Yes, you should have given it more time.... you kinda proved it for yourself.....it's "yeasty" because you didn't give it time to condition, for the yeast to clean up and then flocculate out.
The "ipas should always be drunk fresh" thing is one of those chestnuts that noobs and others repeat without thinking too deeply about, and oversimplify, without applying any modicum of common sense to. And keep perpetuating over and over and over.
It simply means that ipas aren't meant to be cellarred, that they don't age well...that they lose "punch" over time.
WHAT IT DOESN'T MEAN IS; "drink a beer while it's still green and unconditioned." If you want a great tasting beer you STILL want to let the beer finish fermenting and give it time for the yeast to clean up after itself and condition, like any other well made beer.

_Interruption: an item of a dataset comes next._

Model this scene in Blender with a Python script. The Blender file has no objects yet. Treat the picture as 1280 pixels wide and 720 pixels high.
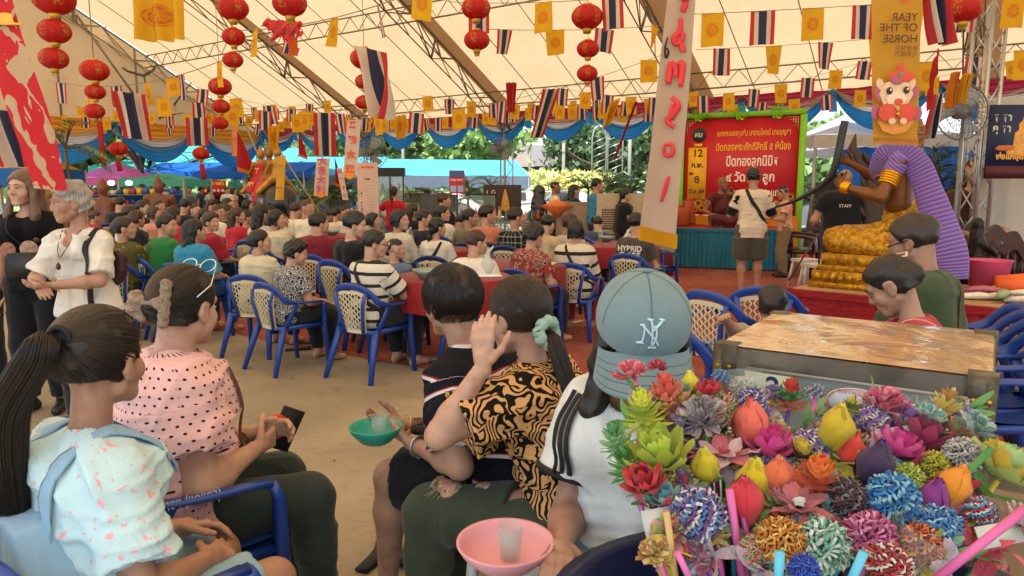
import bpy,math,random
import numpy as np
from mathutils import Vector,Matrix
S = bpy.context.scene
COL = S.collection
PI = math.pi
R = math.radians
rng = np.random.default_rng(7)
random.seed(7)
# ---------------------------------------------------------------- camera
PITCH,FPX,CAMZ = R(8.0),889.0,1.5
cam_data = bpy.data.cameras.new('camera')
cam_data.lens = 25.0; cam_data.sensor_width = 36.0; cam_data.clip_start = 0.05; cam_data.clip_end = 2000
cam = bpy.data.objects.new('camera',cam_data); COL.objects.link(cam)
cam.location = (0,0,CAMZ); cam.rotation_euler = (R(90) - PITCH,0,0)
S.camera = cam
# ---------------------------------------------------------------- world, sun, exposure
world = bpy.data.worlds.new('World'); S.world = world; world.use_nodes = True
wn = world.node_tree.nodes; wl = world.node_tree.links
sky = wn.new('ShaderNodeTexSky'); sky.sky_type = 'NISHITA'; sky.sun_disc = False
SUN_EL,SUN_AZ = R(58),R(200)       # azimuth clockwise from +Y: high behind the camera's left
sky.sun_elevation = SUN_EL; sky.sun_rotation = SUN_AZ; sky.air_density = 1.3; sky.dust_density = 1.2; sky.ozone_density = 0.6
wl.new(sky.outputs[0],wn['Background'].inputs[0]); wn['Background'].inputs[1].default_value = 0.15
sun_d = bpy.data.lights.new('sun','SUN'); sun_d.energy = 4.6; sun_d.angle = R(0.5); sun_d.color = (1,0.95,0.87)
sun_o = bpy.data.objects.new('sun',sun_d); COL.objects.link(sun_o)
_sd = Vector((math.sin(SUN_AZ) * math.cos(SUN_EL),math.cos(SUN_AZ) * math.cos(SUN_EL),math.sin(SUN_EL)))
sun_o.rotation_euler = _sd.to_track_quat('Z','Y').to_euler()
S.view_settings.view_transform = 'Standard'; S.view_settings.look = 'None'
S.view_settings.exposure = 1.2; S.view_settings.gamma = 1.0
S.cycles.max_bounces = 7; S.cycles.diffuse_bounces = 4; S.cycles.transparent_max_bounces = 14
S.cycles.glossy_bounces = 3; S.cycles.transmission_bounces = 5; S.cycles.sample_clamp_indirect = 6.0
S.cycles.use_denoising = True
# ---------------------------------------------------------------- picture -> world helpers
_c,_s = math.cos(PITCH),math.sin(PITCH)
def ray(px,py):
 x = (px - 640) / FPX; z = -(py - 360) / FPX
 return np.array((x,_c + z * _s,-_s + z * _c))
def at(px,py,Y):
 r = ray(px,py); t = Y / r[1]
 return np.array((r[0] * t,Y,CAMZ + r[2] * t))
def gp(px,py,z=0.0):
 r = ray(px,py); t = (z - CAMZ) / r[2]
 return np.array((r[0] * t,r[1] * t,z))
AX = R(34.0)                                           # the tent's own axes
U = np.array((math.sin(AX),math.cos(AX),0.0)); V = np.array((-math.cos(AX),math.sin(AX),0.0))
def tp(u,v,z=0.0): return U * u + V * v + np.array((0,0,z))
def face_rot(yaw_deg): return -R(yaw_deg)              # figure faces +Y locally; yaw clockwise from the view axis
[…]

I still after over a decade figure out how come this is so hard for folks to grasp....I think it just feeds into the natural impatience of brewers, especially noobs. We want instant gratification, and anything that seems to rationalize our impatience we jump on....and then wonder why our beer sucks.... human nature.
But good beers have a natural conditioning cycle, regardless of what it is...and an ipa is STILL a relatively highish grav beer- it's the same grainbill of other beers- still made of grain, water, yeast and hops- no different than any other beer, so they still need the same amount of conditioning as any beers we make, wouldn't you think? You still want a good beer, don't you?
The only difference is that hops fade with time, and ipas are hop driven, it's not a big deal in porters, stouts, etc...because they're more malt forward. But we want out ipas to be hoppy.
SO if you simply dry hop the final week the conditioning phase you won't lose that hop aroma, and taste, especially if you do a lot....but you'll still have a tasty, well conditioned base beer underneath....one that's not green or "yeasty."